Science fiction Western
This subgenre places science fiction elements within a traditional terran Western setting. Examples include Wild Wild West, Westworld, its sequel Futureworld, Cowboys & Aliens, "Back to the Future Part III", and the hybrid film Jesse James Meets Frankenstein's Daughter. Damnation is a video game example of the science fiction Western.
Space Western
A subgenre of science fiction Western, the space Western transposes traditional genre themes onto a space frontier backdrop, updating them with futuristic technologies. This can be as subtle as space rangers exploring wild, interstellar frontiers, or as direct as futuristic cowboys wielding ray guns and riding robotic horses. Examples include Bravestarr, Outland, the Borderlands series, and Firefly (as well as the film Serenity based on Firefly).
Fantasy Western
Westerns mixed in a more Fantasy settings and themes. These includes having Fantasy mythology as background. Most famous examples are The Dark Tower series, Preacher, and Kino's Journey.
Indo Western
Westerm films in India was first made in Telugu Mosagaalaku Mosagaadu in 1970. Following with films Mappusakshi (Malayalam), Ganga and Jakkamma (Tamil). But those films were more based on Classic Westerns. Spaghetti Westerns laid the groundwork for Sholay in 1975 after which it was called as curry western . Followed by Khote Sikkay and Thai Meethu Sathiyam were some notable films of this genre. Adima Changala (1971) starring Prem Nazir was a hugely popular zapata spaghetti western film in Malayalam.
Horror Western
A developing sub-genre, with roots in films such as Billy the Kid vs. Dracula (1966), which depicts the legendary outlaw Billy the Kid fighting against the notorious vampire.

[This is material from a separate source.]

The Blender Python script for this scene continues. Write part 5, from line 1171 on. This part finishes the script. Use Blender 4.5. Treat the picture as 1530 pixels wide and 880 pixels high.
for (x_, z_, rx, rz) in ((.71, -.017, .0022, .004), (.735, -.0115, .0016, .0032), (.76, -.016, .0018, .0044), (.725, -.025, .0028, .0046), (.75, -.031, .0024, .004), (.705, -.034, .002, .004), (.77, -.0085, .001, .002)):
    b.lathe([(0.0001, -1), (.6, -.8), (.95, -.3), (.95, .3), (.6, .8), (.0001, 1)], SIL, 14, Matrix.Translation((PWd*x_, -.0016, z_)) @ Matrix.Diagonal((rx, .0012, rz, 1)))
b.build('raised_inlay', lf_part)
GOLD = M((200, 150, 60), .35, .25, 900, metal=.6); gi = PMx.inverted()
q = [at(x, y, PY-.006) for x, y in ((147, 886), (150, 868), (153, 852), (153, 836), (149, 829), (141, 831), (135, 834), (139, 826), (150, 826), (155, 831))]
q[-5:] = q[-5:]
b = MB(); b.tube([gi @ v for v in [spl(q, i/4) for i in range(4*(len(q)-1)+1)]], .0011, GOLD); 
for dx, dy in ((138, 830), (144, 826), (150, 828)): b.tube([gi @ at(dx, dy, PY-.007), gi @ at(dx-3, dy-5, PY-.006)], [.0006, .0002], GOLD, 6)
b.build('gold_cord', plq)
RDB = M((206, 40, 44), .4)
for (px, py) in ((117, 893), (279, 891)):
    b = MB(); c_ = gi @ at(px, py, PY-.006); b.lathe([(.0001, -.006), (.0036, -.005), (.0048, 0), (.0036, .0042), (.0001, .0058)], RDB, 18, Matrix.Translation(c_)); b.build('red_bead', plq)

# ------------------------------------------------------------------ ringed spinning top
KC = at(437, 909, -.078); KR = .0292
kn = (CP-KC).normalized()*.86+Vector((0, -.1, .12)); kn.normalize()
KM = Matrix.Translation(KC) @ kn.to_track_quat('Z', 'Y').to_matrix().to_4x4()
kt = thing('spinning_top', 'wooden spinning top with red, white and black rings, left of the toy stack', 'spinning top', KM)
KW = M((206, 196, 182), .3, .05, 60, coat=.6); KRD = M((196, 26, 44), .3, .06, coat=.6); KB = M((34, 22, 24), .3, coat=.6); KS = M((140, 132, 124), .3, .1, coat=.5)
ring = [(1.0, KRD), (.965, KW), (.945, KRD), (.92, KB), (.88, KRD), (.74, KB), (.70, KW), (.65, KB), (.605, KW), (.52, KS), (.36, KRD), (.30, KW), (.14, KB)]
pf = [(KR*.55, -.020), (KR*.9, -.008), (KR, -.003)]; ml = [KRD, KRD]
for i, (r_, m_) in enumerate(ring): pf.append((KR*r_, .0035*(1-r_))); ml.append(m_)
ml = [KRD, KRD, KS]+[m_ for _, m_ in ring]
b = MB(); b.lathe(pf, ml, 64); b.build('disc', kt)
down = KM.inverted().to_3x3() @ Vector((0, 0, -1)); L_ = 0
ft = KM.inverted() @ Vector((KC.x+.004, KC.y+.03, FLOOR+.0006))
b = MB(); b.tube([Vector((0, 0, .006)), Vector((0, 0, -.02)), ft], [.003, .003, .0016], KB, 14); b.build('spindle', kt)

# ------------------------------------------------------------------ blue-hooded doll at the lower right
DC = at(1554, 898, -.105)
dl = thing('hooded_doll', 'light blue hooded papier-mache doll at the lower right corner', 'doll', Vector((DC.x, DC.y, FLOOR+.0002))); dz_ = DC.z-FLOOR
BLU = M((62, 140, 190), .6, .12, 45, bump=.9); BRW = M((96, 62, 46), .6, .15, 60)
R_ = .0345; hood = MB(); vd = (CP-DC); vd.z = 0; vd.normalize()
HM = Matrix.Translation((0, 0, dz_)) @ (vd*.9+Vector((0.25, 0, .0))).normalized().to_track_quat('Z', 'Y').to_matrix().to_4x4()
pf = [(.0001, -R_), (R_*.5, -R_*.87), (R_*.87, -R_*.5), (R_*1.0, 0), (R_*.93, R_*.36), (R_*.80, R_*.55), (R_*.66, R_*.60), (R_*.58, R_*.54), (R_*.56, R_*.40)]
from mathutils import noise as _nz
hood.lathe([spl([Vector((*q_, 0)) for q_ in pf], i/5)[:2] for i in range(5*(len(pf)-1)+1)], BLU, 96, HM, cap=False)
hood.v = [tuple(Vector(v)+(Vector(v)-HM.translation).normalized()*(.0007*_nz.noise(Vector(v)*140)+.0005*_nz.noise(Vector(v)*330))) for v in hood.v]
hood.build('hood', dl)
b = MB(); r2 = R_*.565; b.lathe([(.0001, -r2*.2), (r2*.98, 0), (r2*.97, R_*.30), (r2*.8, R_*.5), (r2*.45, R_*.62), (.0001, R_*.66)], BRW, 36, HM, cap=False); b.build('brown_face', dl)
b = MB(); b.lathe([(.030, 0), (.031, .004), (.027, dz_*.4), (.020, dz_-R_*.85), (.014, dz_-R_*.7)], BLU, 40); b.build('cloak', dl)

The Ghoul Goes West was an unproduced Ed Wood film to star Bela Lugosi as Dracula in the Old West.
Recent examples include the 1999 film Ravenous, which deals with cannibalism at a remote US army outpost, and the 2008 film The Burrowers, about a band of trackers who are stalked by the titular creatures. The Red Dead Redemption downloadable content "Undead Nightmare" is an example of a horror western video game.
Weird Western
This subgenre blends elements of a classic Western with other elements. The Wild Wild West and its later film adaptation blends the Western with steampunk and Jonah Hex blends the Western with superhero elements. This subgenre can encompass others, such as the Horror Western and the science fiction Western, e.g. Firefly (see above).
Western satire
This subgenre in its current usage is imitative in its style to mock, comment on, or trivialize the genre's established traits, subjects, auteurs' styles or some other target by means of humorous,satiric or ironic imitation. Such titles include Blazing Saddles, Carry On Cowboy, Three Amigos, The Hallelujah Trail, The Scalphunters, Rustlers' Rhapsody, Support Your Local Sheriff!, Support Your Local Gunfighter Maverick and A Million Ways to Die in the West.